● **Instructions to follow**: Locate each line holding the string "starting" and copy it.

[Entries with scene source code]
********************

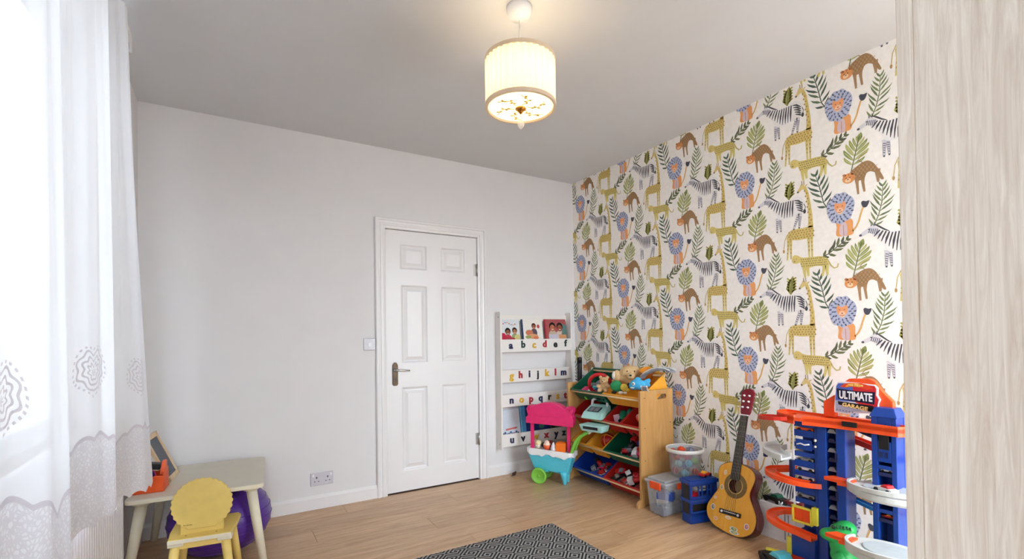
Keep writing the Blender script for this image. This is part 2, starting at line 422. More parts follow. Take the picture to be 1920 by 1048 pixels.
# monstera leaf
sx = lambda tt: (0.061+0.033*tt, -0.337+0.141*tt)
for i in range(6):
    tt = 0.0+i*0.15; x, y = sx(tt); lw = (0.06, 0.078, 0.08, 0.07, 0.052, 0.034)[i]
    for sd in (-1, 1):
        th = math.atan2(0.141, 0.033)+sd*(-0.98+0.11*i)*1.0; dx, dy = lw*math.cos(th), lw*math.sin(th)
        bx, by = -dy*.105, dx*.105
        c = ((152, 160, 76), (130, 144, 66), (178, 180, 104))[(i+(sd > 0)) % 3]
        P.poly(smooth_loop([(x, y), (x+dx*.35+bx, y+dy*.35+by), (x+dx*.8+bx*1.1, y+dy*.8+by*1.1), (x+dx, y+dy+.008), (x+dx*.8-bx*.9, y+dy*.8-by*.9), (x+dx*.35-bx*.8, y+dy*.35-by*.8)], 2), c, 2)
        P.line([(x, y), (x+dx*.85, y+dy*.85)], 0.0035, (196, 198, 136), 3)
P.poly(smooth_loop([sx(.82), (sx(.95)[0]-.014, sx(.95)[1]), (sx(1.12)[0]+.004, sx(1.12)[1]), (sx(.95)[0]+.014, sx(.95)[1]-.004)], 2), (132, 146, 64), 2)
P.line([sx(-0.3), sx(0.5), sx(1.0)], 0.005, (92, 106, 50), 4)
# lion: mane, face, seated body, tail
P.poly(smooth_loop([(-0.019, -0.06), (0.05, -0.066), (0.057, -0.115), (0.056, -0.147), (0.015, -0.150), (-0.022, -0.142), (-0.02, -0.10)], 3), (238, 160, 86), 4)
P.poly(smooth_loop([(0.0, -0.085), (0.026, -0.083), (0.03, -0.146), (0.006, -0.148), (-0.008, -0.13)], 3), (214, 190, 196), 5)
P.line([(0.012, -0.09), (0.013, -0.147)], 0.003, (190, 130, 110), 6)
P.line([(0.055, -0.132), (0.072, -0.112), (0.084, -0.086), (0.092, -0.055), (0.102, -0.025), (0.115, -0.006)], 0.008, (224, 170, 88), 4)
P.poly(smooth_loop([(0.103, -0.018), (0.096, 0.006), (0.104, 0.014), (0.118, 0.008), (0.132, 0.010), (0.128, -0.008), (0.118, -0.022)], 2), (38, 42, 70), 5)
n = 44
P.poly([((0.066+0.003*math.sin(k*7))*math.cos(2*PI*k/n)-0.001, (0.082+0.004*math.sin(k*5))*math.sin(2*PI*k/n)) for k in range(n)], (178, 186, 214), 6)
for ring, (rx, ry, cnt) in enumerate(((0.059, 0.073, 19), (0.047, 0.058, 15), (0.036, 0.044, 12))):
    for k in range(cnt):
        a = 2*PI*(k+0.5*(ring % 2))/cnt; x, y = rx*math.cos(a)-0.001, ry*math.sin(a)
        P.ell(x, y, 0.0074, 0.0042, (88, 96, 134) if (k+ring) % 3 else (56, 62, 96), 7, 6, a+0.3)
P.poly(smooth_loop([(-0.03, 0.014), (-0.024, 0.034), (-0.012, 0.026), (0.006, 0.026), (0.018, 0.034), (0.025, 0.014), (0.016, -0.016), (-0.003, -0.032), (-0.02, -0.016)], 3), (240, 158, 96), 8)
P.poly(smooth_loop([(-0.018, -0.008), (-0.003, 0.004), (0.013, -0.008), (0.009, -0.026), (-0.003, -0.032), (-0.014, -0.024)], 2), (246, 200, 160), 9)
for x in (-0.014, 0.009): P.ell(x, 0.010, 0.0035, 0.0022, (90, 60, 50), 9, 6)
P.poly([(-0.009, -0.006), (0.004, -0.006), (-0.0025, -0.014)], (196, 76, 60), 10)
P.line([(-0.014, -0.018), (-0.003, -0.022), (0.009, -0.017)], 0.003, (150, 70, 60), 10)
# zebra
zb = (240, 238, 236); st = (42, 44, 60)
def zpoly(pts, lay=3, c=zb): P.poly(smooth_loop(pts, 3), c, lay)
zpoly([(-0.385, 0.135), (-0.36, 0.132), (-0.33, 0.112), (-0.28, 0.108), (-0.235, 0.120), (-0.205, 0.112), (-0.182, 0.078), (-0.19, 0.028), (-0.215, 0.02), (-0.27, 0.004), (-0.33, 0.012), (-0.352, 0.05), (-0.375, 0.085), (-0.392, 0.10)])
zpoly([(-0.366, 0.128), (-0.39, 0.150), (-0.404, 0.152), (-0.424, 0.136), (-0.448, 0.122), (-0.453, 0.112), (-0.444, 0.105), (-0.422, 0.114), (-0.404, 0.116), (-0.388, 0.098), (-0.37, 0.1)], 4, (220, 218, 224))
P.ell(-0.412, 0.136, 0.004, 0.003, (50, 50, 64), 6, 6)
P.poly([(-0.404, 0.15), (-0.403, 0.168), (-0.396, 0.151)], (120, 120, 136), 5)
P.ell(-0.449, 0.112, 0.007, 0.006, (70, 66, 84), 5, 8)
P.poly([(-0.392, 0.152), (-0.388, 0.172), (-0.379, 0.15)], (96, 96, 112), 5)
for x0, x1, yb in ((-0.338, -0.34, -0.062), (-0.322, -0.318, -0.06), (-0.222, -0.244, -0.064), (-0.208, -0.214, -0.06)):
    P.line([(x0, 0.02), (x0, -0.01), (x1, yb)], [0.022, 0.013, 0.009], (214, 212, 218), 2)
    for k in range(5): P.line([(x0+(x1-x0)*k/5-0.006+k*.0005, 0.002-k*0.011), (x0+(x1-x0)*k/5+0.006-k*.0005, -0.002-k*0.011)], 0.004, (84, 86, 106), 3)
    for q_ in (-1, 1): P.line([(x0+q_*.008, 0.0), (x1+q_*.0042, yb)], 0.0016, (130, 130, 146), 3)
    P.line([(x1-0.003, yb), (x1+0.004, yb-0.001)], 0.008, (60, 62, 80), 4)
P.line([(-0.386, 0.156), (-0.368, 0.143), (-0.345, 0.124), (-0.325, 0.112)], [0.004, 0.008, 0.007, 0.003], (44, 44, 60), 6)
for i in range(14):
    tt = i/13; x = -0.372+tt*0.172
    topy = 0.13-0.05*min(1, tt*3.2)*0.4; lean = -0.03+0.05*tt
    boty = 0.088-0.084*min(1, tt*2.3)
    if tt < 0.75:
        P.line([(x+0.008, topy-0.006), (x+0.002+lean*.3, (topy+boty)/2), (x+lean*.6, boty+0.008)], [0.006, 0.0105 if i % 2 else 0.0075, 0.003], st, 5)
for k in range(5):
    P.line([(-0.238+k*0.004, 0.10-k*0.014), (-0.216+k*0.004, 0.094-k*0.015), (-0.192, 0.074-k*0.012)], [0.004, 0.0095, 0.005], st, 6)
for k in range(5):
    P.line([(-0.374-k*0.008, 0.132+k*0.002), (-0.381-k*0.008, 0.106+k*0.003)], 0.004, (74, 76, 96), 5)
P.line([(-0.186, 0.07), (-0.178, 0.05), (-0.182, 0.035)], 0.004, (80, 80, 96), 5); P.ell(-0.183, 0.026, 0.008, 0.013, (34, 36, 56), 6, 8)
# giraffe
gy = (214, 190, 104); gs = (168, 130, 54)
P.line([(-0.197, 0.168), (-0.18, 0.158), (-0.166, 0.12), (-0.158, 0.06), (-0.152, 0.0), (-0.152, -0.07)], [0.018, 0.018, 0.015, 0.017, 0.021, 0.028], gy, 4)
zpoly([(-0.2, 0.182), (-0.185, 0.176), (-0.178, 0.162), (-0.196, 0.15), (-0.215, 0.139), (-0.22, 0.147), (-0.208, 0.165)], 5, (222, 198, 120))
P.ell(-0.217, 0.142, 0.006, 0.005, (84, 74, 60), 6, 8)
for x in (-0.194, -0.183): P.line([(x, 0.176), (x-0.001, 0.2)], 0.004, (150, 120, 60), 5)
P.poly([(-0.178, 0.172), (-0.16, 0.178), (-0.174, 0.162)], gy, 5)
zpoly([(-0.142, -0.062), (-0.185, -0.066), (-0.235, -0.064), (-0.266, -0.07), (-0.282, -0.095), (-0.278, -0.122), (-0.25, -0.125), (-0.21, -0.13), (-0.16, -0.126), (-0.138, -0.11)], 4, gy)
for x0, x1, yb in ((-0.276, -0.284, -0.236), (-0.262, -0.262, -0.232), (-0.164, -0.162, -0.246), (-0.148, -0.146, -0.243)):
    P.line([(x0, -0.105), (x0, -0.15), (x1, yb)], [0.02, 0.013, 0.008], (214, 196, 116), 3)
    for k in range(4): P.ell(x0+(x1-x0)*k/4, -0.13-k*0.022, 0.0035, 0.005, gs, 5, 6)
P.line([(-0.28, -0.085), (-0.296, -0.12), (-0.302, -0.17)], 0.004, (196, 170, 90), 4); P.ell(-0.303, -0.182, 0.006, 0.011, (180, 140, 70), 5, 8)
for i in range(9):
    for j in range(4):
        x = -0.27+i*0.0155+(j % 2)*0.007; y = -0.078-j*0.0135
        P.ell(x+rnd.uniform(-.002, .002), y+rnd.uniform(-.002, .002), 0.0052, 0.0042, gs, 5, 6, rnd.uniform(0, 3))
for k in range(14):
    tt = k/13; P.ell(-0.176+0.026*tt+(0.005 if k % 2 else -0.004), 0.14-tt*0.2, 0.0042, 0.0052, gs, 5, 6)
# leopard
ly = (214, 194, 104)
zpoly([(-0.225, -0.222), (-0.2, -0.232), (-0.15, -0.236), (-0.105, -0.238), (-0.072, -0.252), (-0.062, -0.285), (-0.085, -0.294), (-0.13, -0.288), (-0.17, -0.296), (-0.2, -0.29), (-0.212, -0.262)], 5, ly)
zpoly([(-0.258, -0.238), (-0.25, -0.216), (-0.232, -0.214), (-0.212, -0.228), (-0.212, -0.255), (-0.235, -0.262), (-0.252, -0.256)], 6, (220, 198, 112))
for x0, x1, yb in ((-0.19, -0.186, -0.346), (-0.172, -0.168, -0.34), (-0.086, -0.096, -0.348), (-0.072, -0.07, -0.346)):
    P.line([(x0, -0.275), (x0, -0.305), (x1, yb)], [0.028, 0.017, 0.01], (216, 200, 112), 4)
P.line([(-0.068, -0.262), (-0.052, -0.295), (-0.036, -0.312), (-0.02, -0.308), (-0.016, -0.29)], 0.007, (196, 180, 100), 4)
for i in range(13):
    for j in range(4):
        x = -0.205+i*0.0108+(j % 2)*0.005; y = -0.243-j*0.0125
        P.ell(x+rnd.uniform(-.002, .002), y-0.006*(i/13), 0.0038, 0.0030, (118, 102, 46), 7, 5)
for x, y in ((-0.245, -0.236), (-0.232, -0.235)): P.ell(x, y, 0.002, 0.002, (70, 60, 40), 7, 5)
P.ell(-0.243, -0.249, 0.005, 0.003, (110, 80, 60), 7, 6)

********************

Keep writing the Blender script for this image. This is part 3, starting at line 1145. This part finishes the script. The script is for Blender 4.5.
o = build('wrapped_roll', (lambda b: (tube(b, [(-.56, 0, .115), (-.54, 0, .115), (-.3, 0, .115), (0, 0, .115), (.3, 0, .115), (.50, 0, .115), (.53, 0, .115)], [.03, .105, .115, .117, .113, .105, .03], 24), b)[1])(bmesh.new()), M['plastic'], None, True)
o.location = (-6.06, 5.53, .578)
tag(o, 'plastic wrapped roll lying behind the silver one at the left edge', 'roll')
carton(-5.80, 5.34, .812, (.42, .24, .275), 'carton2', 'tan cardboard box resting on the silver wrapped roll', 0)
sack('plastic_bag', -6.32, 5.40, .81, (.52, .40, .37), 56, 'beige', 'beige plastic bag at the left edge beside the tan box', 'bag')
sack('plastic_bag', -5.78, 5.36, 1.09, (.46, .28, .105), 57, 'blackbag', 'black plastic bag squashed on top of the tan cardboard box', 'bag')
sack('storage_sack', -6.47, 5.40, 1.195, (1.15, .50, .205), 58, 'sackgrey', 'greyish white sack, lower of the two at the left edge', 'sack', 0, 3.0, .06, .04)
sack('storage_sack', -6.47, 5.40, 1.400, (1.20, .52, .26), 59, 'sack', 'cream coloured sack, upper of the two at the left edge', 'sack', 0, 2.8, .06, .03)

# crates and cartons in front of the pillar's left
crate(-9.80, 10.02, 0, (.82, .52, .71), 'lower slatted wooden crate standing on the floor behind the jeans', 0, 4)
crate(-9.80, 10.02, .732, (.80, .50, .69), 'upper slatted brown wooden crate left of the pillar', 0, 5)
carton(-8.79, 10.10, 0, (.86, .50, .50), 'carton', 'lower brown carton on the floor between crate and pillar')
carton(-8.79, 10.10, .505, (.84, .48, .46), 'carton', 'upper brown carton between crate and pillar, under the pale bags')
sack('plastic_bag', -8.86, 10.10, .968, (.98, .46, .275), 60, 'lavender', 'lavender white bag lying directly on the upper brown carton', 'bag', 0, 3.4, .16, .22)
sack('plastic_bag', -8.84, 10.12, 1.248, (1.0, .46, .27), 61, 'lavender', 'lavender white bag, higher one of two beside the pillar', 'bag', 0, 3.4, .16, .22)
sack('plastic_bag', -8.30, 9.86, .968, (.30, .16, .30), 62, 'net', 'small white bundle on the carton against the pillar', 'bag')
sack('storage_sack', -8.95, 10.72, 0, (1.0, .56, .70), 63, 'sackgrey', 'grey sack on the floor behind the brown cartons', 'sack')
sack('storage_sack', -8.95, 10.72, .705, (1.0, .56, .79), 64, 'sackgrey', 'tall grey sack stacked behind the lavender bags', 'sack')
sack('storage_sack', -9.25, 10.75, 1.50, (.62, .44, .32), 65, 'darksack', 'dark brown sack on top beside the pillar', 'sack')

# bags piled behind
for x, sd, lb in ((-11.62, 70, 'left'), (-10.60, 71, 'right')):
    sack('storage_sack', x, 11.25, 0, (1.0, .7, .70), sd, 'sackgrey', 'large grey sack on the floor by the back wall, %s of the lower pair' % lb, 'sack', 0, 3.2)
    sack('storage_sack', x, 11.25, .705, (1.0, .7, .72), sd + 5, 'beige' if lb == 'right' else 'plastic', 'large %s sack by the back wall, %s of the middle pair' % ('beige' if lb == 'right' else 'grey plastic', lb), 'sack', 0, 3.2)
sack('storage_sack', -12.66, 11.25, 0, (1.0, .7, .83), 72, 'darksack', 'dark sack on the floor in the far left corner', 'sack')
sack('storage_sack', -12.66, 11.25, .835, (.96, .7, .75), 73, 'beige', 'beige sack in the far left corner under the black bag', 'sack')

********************

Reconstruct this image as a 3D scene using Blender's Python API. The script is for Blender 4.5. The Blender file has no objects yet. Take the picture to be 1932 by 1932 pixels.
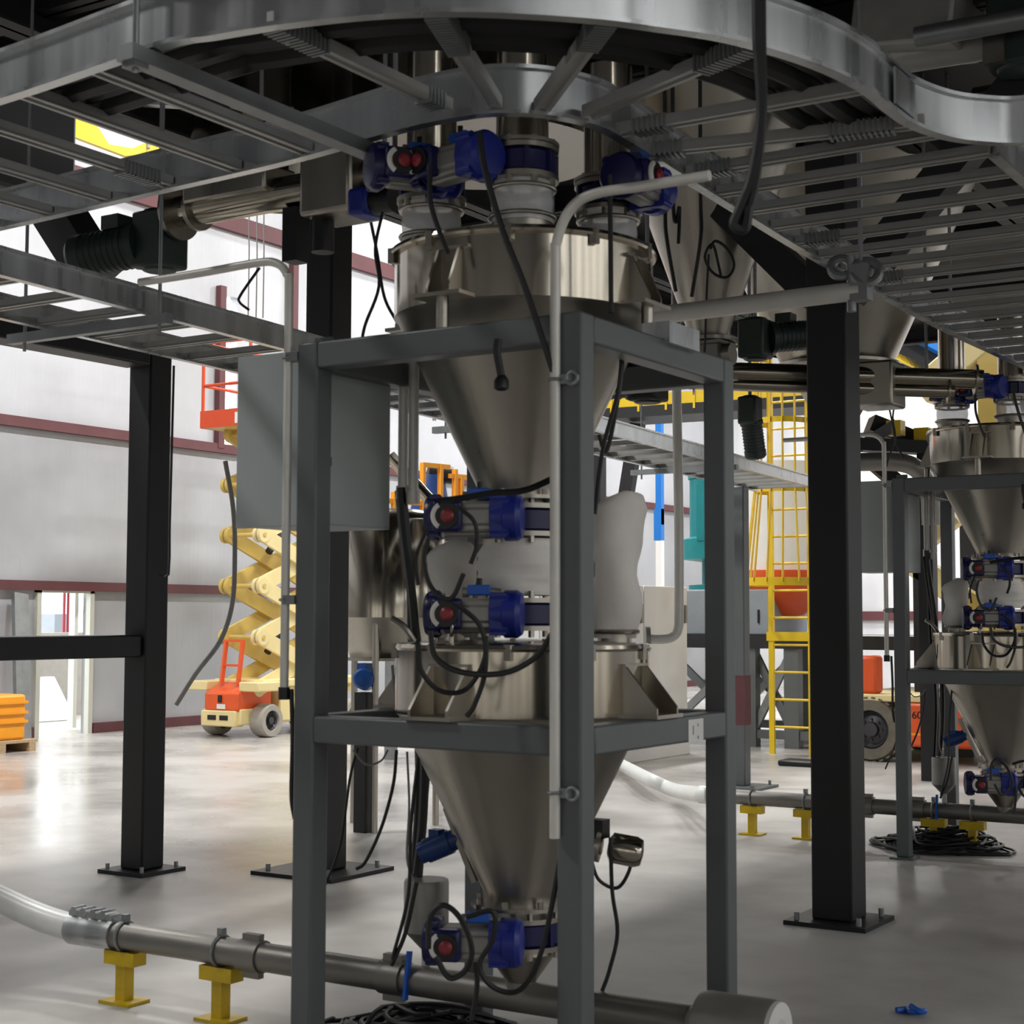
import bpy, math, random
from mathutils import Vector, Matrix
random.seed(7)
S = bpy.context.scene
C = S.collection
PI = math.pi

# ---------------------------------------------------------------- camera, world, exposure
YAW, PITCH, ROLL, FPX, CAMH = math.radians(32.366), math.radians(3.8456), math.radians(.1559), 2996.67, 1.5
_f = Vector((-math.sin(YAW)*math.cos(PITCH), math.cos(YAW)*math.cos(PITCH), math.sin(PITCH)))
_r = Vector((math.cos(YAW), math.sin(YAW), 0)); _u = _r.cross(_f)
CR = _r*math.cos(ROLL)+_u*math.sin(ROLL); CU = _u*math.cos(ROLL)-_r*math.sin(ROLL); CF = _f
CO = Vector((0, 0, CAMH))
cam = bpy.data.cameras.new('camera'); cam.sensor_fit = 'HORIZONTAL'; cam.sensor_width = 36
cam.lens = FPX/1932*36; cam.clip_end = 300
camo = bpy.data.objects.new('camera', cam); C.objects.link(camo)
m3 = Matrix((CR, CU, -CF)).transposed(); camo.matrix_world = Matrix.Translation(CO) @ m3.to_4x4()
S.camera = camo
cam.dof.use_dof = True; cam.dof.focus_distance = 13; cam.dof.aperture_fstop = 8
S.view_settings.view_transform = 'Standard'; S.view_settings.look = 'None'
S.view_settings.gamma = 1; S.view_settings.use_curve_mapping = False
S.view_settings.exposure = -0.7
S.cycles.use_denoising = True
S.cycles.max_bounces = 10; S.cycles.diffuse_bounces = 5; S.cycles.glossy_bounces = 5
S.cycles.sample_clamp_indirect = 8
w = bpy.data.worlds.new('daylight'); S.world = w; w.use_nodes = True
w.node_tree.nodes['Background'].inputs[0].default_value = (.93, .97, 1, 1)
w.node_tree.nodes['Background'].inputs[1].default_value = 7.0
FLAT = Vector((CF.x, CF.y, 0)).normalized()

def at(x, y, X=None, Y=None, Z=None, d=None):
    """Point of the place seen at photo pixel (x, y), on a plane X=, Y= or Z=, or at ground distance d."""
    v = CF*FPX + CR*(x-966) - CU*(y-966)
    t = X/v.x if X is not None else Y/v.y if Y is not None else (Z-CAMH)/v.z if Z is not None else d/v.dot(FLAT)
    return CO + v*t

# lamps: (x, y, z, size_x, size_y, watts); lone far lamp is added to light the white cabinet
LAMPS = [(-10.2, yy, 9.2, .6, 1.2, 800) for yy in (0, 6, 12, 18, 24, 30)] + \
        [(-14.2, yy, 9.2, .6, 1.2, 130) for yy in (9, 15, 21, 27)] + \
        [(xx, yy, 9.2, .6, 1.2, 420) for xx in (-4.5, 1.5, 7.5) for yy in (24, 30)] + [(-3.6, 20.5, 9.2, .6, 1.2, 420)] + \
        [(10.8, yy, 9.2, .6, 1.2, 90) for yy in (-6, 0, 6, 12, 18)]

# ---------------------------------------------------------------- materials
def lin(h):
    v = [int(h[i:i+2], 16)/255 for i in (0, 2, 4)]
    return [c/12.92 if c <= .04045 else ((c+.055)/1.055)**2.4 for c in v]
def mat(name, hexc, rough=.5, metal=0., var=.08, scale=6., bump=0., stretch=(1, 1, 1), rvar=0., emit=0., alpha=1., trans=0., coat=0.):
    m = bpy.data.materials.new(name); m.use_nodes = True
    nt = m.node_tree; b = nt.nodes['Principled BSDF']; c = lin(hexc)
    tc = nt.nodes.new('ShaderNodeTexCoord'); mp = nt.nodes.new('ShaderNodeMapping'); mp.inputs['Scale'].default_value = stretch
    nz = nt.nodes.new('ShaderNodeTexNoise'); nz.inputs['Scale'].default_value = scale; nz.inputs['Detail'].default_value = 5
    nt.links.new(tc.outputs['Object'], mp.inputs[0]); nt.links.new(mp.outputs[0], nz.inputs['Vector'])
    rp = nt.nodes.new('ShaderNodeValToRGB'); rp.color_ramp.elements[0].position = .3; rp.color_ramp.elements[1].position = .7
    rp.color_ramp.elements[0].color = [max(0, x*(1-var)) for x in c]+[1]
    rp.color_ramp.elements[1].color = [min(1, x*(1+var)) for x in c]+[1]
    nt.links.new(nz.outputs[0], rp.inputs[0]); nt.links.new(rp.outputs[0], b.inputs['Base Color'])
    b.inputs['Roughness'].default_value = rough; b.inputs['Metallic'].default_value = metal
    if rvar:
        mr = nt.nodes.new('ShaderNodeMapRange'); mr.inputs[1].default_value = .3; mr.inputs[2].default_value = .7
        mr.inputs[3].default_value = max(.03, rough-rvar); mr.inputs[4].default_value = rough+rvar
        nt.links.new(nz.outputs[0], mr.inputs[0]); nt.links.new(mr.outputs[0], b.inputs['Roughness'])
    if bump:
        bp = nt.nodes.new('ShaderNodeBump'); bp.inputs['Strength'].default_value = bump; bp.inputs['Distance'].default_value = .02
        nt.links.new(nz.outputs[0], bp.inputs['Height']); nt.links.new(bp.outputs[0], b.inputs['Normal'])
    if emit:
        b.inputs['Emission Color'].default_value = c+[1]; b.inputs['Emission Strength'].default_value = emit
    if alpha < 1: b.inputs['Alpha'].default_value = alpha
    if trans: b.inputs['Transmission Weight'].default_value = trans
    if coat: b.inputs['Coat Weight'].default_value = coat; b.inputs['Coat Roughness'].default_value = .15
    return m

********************

● **Written response**:
Keep writing the Blender script for this image. This is part 2, starting at line 422. More parts follow. Take the picture to be 1920 by 1048 pixels.
Keep writing the Blender script for this image. This is part 3, starting at line 1145. This part finishes the script. The script is for Blender 4.5.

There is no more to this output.